In the entries below, identify every line with the string "from" and copy it.
......
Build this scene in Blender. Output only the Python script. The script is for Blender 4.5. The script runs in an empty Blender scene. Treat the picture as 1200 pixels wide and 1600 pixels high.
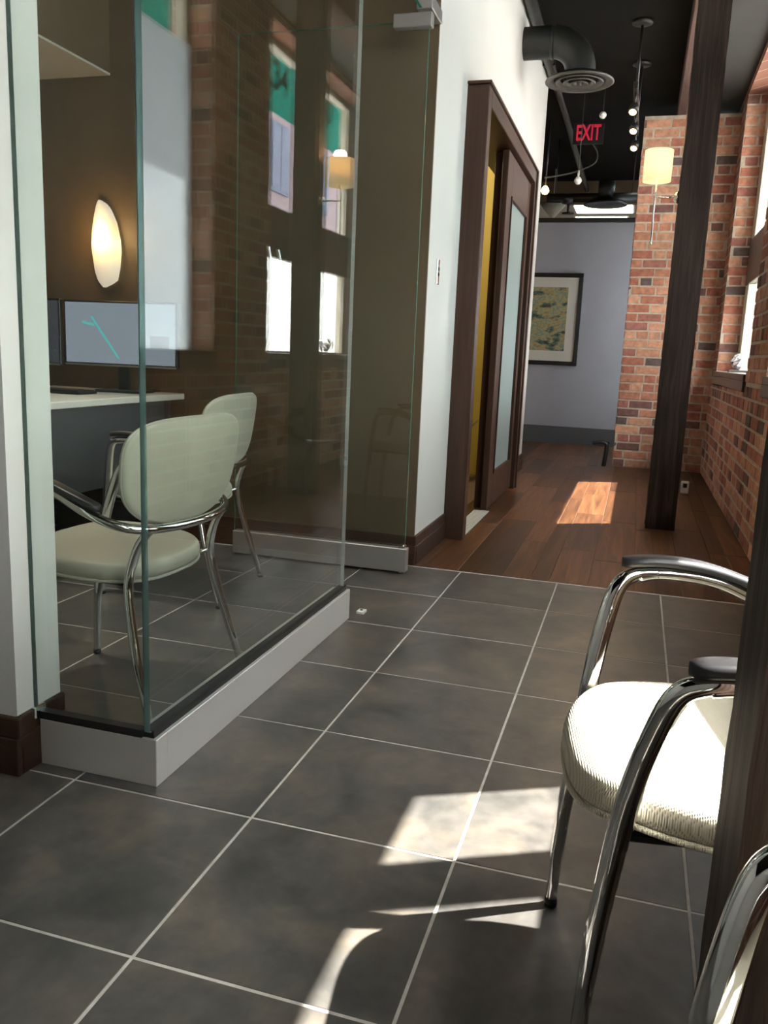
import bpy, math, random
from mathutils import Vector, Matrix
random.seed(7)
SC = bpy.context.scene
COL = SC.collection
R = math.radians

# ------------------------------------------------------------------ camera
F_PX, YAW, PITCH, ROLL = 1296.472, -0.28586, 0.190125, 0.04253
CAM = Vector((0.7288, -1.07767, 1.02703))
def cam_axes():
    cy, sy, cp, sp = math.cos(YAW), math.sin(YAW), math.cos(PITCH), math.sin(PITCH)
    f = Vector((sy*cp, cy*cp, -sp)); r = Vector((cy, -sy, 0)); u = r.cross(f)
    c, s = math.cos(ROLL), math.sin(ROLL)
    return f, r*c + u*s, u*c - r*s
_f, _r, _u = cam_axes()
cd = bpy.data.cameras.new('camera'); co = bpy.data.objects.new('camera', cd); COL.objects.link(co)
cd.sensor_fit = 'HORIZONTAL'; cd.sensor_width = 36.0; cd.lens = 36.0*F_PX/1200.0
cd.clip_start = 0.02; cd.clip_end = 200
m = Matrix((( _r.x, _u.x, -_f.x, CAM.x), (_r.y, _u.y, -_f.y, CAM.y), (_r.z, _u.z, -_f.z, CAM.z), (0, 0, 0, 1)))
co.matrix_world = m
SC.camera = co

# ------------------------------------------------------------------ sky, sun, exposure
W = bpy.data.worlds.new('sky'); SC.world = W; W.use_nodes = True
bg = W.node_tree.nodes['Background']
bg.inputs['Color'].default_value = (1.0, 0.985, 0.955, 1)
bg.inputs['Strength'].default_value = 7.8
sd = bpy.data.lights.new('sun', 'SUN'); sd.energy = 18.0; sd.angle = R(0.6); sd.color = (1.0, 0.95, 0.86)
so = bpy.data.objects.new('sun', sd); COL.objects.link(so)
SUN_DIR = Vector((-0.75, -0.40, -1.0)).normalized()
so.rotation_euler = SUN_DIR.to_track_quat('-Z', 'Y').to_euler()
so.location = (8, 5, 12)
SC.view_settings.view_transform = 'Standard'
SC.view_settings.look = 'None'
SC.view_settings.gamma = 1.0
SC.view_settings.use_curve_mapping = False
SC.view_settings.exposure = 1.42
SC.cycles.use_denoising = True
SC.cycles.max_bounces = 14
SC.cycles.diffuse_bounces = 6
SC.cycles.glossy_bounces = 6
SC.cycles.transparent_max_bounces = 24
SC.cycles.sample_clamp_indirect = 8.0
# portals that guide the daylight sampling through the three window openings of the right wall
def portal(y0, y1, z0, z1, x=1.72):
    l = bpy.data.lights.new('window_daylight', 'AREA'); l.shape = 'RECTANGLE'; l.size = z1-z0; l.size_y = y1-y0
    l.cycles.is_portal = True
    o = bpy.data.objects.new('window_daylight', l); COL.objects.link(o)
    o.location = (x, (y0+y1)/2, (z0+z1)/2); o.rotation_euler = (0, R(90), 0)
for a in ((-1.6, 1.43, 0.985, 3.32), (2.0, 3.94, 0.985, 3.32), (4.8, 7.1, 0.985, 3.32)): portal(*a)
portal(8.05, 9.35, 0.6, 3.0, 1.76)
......
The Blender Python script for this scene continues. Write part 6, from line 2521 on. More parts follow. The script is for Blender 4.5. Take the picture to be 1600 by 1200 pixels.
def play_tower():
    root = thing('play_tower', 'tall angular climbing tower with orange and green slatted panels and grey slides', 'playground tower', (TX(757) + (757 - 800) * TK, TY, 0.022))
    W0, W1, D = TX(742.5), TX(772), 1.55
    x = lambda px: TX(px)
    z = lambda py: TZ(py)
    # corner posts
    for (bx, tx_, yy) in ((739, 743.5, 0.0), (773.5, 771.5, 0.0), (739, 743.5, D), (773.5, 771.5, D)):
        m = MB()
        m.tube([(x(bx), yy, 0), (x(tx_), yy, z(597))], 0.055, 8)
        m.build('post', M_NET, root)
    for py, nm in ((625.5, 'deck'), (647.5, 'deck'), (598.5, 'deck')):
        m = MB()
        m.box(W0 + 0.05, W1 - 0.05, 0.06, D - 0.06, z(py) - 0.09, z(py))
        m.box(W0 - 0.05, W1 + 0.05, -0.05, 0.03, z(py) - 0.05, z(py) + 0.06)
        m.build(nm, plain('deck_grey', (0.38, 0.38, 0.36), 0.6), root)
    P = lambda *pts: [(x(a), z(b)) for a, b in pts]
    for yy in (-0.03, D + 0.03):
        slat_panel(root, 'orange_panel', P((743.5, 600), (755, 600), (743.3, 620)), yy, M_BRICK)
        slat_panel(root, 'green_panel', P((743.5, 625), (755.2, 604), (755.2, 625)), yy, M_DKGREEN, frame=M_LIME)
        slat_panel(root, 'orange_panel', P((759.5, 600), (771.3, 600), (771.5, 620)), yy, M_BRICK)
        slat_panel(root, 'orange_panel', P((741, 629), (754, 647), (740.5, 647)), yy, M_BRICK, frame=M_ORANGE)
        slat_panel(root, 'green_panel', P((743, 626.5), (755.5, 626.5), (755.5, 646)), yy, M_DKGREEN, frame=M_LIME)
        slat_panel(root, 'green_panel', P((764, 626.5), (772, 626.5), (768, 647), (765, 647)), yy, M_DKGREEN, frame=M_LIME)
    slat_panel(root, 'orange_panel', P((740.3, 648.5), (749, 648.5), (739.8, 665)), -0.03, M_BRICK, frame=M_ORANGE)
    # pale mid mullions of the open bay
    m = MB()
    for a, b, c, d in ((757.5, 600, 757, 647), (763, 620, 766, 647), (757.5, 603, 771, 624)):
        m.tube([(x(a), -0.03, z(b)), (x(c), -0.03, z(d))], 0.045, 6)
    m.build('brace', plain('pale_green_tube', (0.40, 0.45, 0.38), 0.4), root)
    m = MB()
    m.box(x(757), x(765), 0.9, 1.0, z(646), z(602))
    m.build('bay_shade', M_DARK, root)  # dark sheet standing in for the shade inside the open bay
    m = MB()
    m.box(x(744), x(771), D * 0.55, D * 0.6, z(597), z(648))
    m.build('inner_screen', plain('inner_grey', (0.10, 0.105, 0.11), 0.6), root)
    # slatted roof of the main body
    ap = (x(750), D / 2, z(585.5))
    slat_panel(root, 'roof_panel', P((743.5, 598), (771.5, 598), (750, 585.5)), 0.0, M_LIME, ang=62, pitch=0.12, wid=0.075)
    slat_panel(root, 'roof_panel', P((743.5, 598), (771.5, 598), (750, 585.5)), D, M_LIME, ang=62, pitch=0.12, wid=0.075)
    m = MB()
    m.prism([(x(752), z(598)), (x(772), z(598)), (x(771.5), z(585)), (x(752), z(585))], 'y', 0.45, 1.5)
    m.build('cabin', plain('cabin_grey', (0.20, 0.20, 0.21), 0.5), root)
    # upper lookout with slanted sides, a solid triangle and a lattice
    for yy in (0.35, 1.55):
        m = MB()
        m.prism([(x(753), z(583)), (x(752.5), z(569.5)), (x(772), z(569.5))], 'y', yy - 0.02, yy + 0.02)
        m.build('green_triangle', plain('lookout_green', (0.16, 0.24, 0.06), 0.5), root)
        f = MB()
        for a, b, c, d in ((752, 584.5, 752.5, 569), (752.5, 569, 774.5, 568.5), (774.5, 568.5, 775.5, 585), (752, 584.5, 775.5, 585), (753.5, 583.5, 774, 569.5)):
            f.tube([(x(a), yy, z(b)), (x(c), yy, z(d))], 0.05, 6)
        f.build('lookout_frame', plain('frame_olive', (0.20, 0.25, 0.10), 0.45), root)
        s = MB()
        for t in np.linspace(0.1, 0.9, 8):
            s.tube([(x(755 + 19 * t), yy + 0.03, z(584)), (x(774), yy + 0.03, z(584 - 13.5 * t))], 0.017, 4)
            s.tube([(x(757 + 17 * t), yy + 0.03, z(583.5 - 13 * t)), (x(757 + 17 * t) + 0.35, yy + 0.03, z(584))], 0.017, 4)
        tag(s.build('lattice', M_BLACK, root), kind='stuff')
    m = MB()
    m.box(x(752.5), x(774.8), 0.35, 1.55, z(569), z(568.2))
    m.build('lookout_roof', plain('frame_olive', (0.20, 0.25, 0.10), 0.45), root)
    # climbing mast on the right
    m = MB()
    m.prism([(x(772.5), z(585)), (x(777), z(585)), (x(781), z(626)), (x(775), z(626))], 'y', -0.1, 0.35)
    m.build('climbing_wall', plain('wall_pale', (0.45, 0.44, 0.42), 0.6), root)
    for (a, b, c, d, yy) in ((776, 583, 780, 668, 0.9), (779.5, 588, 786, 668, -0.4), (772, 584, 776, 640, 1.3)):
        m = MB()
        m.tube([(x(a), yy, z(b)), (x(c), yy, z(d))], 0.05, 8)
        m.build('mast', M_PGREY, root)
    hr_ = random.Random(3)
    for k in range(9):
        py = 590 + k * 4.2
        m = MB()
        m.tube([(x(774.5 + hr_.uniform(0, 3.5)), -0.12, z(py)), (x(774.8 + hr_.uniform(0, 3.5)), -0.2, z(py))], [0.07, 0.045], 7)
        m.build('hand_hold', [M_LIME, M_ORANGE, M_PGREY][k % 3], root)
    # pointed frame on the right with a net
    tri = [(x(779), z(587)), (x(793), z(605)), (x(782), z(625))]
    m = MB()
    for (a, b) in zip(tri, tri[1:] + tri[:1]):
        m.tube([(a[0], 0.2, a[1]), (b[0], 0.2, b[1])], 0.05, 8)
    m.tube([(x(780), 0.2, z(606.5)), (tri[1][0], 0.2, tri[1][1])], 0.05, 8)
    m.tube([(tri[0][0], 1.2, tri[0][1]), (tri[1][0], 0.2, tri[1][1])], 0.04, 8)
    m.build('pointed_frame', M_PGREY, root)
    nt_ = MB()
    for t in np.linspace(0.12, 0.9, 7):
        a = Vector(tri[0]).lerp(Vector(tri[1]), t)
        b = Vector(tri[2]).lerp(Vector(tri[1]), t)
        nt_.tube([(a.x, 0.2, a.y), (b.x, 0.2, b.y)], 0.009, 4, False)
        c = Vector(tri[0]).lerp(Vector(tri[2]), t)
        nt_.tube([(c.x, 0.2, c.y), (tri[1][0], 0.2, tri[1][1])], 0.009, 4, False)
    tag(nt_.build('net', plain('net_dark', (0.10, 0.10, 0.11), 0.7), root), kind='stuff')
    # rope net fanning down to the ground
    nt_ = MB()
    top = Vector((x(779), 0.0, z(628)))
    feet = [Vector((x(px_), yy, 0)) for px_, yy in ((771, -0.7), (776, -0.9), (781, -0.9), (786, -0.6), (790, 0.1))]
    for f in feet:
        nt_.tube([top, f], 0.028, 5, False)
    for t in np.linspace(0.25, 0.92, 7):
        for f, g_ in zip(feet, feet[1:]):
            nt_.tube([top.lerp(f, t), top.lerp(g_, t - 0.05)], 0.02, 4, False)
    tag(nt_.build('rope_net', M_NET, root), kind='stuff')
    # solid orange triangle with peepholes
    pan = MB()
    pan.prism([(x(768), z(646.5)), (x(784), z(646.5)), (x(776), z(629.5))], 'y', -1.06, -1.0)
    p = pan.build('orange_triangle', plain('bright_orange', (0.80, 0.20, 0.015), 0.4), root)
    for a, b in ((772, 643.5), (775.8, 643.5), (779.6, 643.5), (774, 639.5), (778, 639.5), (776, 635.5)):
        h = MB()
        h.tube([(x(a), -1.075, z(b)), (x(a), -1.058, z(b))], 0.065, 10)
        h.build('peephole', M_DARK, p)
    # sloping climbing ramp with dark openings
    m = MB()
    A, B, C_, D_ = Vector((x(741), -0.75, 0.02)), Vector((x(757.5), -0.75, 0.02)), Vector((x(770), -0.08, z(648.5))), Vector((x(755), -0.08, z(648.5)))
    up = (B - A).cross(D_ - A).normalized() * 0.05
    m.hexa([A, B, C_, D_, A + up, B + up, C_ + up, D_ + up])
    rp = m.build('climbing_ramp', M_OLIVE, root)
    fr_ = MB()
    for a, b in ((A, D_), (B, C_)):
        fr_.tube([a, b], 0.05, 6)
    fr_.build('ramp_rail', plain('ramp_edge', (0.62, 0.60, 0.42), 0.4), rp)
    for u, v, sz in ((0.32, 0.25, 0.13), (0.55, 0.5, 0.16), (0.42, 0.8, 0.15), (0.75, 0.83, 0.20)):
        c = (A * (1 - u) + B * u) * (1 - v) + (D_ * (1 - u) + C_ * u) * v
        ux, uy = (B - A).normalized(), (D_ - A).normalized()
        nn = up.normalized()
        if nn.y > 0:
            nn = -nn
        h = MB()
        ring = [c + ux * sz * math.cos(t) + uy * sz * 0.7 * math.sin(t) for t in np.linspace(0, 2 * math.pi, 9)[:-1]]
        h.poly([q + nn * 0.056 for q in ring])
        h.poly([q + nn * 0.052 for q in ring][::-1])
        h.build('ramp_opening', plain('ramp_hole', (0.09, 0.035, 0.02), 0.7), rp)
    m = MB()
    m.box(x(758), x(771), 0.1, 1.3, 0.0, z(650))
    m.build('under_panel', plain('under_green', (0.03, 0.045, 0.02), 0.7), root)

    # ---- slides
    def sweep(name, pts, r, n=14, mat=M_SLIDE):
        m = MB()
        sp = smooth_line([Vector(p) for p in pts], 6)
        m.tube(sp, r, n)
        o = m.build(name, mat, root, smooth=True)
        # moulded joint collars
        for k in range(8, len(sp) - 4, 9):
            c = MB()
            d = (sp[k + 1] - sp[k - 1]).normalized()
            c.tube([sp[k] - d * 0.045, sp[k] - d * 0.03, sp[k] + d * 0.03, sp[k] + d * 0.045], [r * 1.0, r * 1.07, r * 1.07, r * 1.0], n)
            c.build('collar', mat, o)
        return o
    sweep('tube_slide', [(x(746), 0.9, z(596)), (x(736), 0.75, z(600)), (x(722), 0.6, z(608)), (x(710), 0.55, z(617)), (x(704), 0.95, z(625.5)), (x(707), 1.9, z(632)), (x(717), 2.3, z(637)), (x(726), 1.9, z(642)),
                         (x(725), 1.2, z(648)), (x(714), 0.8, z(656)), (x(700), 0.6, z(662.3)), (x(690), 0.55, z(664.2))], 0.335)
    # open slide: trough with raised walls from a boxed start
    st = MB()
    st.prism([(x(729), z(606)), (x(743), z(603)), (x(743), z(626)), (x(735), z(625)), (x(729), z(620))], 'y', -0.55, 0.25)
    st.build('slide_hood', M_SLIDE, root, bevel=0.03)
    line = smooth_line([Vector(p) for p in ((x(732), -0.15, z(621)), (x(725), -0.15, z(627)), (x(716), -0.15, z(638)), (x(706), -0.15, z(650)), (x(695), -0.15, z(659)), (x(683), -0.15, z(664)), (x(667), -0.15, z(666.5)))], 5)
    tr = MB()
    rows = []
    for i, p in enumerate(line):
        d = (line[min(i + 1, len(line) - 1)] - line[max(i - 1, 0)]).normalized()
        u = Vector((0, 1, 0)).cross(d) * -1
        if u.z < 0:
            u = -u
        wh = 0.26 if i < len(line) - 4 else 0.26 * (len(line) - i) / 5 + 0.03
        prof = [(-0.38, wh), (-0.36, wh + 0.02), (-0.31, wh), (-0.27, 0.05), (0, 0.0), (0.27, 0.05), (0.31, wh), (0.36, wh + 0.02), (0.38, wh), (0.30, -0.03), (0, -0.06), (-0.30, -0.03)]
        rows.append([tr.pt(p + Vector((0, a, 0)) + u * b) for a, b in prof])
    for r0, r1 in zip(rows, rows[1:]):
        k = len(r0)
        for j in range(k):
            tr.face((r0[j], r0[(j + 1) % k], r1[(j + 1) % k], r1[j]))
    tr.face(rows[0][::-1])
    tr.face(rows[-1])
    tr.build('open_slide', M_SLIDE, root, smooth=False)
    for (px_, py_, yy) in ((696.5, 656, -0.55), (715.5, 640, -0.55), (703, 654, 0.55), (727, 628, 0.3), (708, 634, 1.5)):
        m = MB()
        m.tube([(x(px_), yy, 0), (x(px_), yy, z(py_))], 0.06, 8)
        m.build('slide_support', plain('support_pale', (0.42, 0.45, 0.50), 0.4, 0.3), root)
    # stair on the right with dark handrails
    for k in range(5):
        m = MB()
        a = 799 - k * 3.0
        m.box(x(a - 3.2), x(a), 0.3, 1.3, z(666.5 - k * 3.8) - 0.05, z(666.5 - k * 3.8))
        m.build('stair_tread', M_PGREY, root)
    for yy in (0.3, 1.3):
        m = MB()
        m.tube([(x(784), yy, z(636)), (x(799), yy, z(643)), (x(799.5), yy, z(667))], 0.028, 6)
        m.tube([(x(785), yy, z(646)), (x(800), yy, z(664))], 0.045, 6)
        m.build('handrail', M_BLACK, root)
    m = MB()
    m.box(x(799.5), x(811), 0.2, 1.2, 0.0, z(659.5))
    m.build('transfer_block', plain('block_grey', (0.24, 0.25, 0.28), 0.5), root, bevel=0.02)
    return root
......
FULL OUTPUT:
from mathutils import Vector, Matrix
The Blender Python script for this scene continues. Write part 6, from line 2521 on. More parts follow. The script is for Blender 4.5. Take the picture to be 1600 by 1200 pixels.
    # open slide: trough with raised walls from a boxed start